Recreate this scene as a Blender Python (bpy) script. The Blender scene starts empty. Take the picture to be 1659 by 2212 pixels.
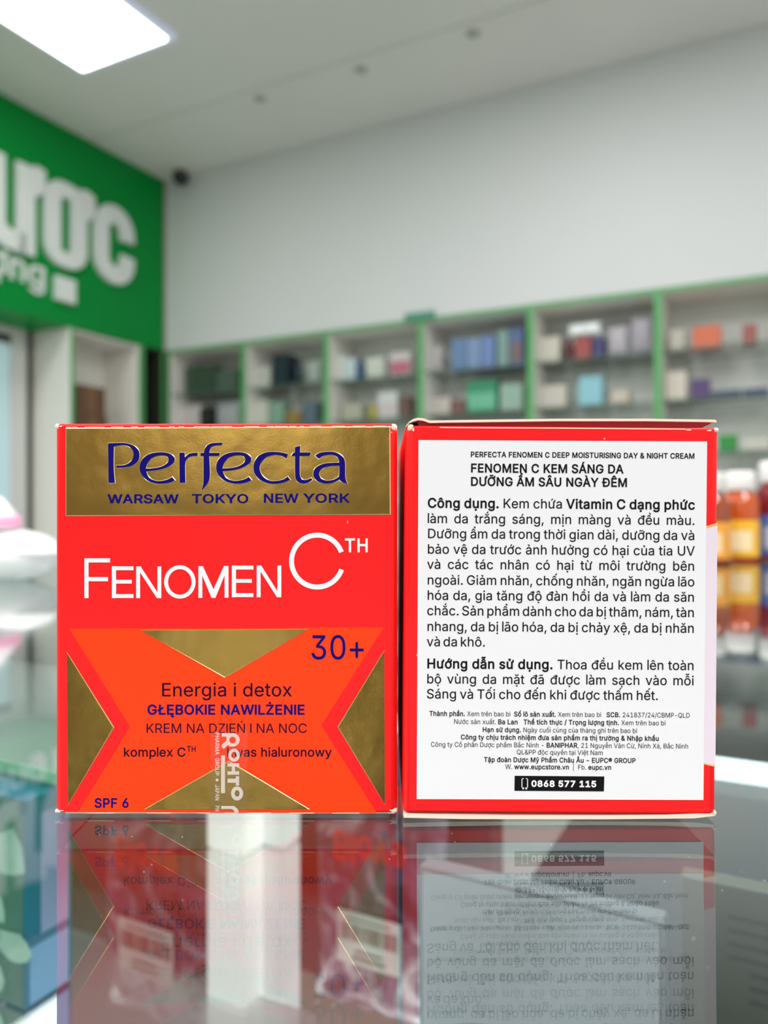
import bpy, bmesh, math, random
from mathutils import Vector, Matrix
from mathutils.geometry import delaunay_2d_cdt

random.seed(7)
SC = bpy.context.scene
COL = SC.collection
R = math.radians

# ------------------------------------------------------------------ measures (metres)
F, CX, CY = 1662.0, 829.5, 1106.0          # focal length and centre of the 1659 x 2212 picture
D1 = 0.1576                                 # distance to the face of the gold-banded carton
CAMH = 658.0 * D1 / F                       # lens height above the glass counter
D2 = CAMH * F / 667.0                       # distance to the face of the stickered carton
GZ = 0.950                                  # top of the glass counter
CAMZ = GZ + CAMH
PHI = R(27.4)                               # the shop is turned against the line of sight
U = Vector((math.sin(PHI), math.cos(PHI), 0))    # along the green wall, away from the lens
V = Vector((math.cos(PHI), -math.sin(PHI), 0))   # along the shelf wall, to the right
CORNER = Vector((-1.42, 5.005, 0))
CEIL = CAMZ + 2.15
CABTOP = CAMZ + 1.045                       # top of the wall cabinets

# ------------------------------------------------------------------ camera
cam = bpy.data.cameras.new('camera')
cam.sensor_fit = 'HORIZONTAL'
cam.sensor_width = 36.0
cam.lens = 36.0 * F / 1659.0
cam.clip_start = 0.01
cam.dof.use_dof = True
cam.dof.focus_distance = D1
cam.dof.aperture_fstop = 16.5
camo = bpy.data.objects.new('camera', cam)
camo.location = (0, 0, CAMZ)
camo.rotation_euler = (R(90), 0, 0)
COL.objects.link(camo)
SC.camera = camo

# ------------------------------------------------------------------ light and exposure
SC.view_settings.view_transform = 'Standard'
SC.view_settings.look = 'None'
SC.view_settings.gamma = 1.0
SC.view_settings.exposure = 0.0
SC.view_settings.use_curve_mapping = False
wd = bpy.data.worlds.new('daylight')
SC.world = wd
wd.use_nodes = True
wd.node_tree.nodes['Background'].inputs[0].default_value = (0.75, 0.87, 1.0, 1)
wd.node_tree.nodes['Background'].inputs[1].default_value = 0.6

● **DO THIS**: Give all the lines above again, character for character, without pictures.

● **OUTPUT OF THE EXERCISE**:
Recreate this scene as a Blender Python (bpy) script. The Blender scene starts empty. Take the picture to be 1659 by 2212 pixels.
import bpy, bmesh, math, random
from mathutils import Vector, Matrix
from mathutils.geometry import delaunay_2d_cdt

random.seed(7)
SC = bpy.context.scene
COL = SC.collection
R = math.radians

# ------------------------------------------------------------------ measures (metres)
F, CX, CY = 1662.0, 829.5, 1106.0          # focal length and centre of the 1659 x 2212 picture
D1 = 0.1576                                 # distance to the face of the gold-banded carton
CAMH = 658.0 * D1 / F                       # lens height above the glass counter
D2 = CAMH * F / 667.0                       # distance to the face of the stickered carton
GZ = 0.950                                  # top of the glass counter
CAMZ = GZ + CAMH
PHI = R(27.4)                               # the shop is turned against the line of sight
U = Vector((math.sin(PHI), math.cos(PHI), 0))    # along the green wall, away from the lens
V = Vector((math.cos(PHI), -math.sin(PHI), 0))   # along the shelf wall, to the right
CORNER = Vector((-1.42, 5.005, 0))
CEIL = CAMZ + 2.15
CABTOP = CAMZ + 1.045                       # top of the wall cabinets

# ------------------------------------------------------------------ camera
cam = bpy.data.cameras.new('camera')
cam.sensor_fit = 'HORIZONTAL'
cam.sensor_width = 36.0
cam.lens = 36.0 * F / 1659.0
cam.clip_start = 0.01
cam.dof.use_dof = True
cam.dof.focus_distance = D1
cam.dof.aperture_fstop = 16.5
camo = bpy.data.objects.new('camera', cam)
camo.location = (0, 0, CAMZ)
camo.rotation_euler = (R(90), 0, 0)
COL.objects.link(camo)
SC.camera = camo

# ------------------------------------------------------------------ light and exposure
SC.view_settings.view_transform = 'Standard'
SC.view_settings.look = 'None'
SC.view_settings.gamma = 1.0
SC.view_settings.exposure = 0.0
SC.view_settings.use_curve_mapping = False
wd = bpy.data.worlds.new('daylight')
SC.world = wd
wd.use_nodes = True
wd.node_tree.nodes['Background'].inputs[0].default_value = (0.75, 0.87, 1.0, 1)
wd.node_tree.nodes['Background'].inputs[1].default_value = 0.6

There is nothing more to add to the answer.